Frederick Douglass wrote of them: “Once let the black man get upon his person the brass letter, U.S., let him get an eagle on his button, and a musket on his shoulder and bullets in his pocket, there is no power on earth that can deny that he has earned the right to citizenship.”

Monday, October 4, 2010

Honoring 44th U.S. Colored Troops: From slaves to Union warriors

His clothing ragged, Hubbard D. Pryor made his way into Union lines in Tennessee in April 1864.

Pryor (left), an escaped slave from Polk County, Ga., quicky joined up with Company A, 44th U.S. Colored Troops. A photographer captured these images before and after he took on the blue Union uniform.

Perhaps because of the photography style of the day, or because of his ordeals, Pryor’s expression gives little evidence of the pride he surely felt.

The 44th, which was organized at Chattanooga, Tenn., and Rome and Dalton, Ga., eventually saw action in Georgia, one of the few African-American units to fight in the state.

Recruitment of colored regiments began in full force following the Emancipation Proclamation of January 1863.

On Wednesday, a marker honoring the service of the 44th and other African-American units will be dedicated at Fort Hill School in Dalton. It was one of many regiments formed during the war, in which 200,000 African-Americans fought for the Union army and navy.

Former U.N. ambassador and Atlanta Mayor Andrew Young will make the keynote address.

The sign, sponsored by the Georgia Historical Society, the Georgia Battlefields Association and the Georgia Department of Economic Development, honors the 44th USCT, whose enlisted men were mostly former slaves.

By late summer 1864, the 44th USCT contained some 800 black enlisted men and was commanded by Col. Lewis Johnson, who was white, according to the New Georgia Encyclopedia.

On Aug. 15, 1864, the regiment helped drive off a Confederate cavalry attack on the Western and Atlantic Railroad.

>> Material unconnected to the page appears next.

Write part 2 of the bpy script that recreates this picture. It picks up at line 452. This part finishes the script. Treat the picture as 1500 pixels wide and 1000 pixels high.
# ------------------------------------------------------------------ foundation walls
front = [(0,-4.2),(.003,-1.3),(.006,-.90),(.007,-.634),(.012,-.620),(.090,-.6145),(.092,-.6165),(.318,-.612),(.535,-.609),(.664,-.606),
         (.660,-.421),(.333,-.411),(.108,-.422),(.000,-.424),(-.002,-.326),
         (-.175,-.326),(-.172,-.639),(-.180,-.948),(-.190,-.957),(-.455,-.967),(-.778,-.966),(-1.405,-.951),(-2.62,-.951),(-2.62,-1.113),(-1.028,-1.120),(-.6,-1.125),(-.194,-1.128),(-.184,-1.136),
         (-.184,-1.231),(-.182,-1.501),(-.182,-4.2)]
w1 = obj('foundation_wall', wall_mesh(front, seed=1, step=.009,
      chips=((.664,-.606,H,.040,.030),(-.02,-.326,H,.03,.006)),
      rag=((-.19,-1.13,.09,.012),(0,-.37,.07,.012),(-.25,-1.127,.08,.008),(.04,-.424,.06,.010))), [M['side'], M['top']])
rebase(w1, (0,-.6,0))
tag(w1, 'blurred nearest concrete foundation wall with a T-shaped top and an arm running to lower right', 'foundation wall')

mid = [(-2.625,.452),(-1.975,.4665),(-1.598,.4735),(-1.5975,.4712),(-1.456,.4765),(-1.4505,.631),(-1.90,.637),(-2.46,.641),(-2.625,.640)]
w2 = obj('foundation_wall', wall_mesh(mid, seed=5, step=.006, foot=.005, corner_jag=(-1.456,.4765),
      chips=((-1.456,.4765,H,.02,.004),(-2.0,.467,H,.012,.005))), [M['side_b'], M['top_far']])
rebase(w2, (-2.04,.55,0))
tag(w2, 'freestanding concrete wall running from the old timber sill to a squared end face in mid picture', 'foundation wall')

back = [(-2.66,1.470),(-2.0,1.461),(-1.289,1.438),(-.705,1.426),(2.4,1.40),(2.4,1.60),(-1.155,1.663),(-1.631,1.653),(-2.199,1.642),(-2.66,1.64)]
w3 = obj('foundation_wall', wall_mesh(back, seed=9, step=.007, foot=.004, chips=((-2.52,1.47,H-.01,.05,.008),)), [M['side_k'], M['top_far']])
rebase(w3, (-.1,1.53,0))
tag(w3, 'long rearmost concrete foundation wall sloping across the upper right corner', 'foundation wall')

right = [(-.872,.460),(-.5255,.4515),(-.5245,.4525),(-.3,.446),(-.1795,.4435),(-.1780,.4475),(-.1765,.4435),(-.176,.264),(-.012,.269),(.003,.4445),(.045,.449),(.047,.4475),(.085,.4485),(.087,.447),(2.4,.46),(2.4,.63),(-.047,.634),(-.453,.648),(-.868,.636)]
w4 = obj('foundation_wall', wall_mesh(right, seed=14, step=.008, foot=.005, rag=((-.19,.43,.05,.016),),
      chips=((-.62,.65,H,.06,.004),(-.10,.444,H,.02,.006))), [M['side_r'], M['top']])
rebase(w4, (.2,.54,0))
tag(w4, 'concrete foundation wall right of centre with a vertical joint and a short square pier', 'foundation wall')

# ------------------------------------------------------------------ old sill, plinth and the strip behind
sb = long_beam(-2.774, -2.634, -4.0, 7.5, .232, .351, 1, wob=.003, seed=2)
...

Approximately three-fourths of these black soldiers were doing garrison duty in Dalton on the morning of Oct. 13 when advance units of the 40,000-man Army of Tennessee, commanded by Confederate General John Bell Hood, converged unexpectedly upon the little village, cutting off all avenues of retreat.

According to the encyclopedia, Hood vowed to take no prisoners if the Union defenses were carried by assault and later added that he "could not restrain his men and would not if he could."

Although Johnson claimed that his black troops displayed the "greatest anxiety to fight," he surrendered to Hood and secured paroles for himself and the 150 or so other white troops.

“The black troops, by and large, did not want to surrender. They knew that capture for them would mean death or beatings or at the very least being returned to slavery,” Robert Jenkins, a member of the Dalton-Whitfield 150th Civil War Anniversary Committee, recently told the Daily Citizen in Dalton.

The regiment's 600 African-American enlisted men suffered a harsh fate. Some were re-enslaved, while others were sent to work on fortification projects in Alabama and Mississippi. Many ended the war as prisoners in Columbus and Griffin, Ga., where they were released during May 1865 in what one of them described as a "sick, broken down, naked, and starved" condition, the encyclopedia says.

Pvt. Hubbard Pryor survived the war and married in 1870. In 1890, he wrote to learn if he were eligible for a pension, but he died that August before he could apply.

The enduring photos of him are among the finest of tributes to African-Americans who fought for their country.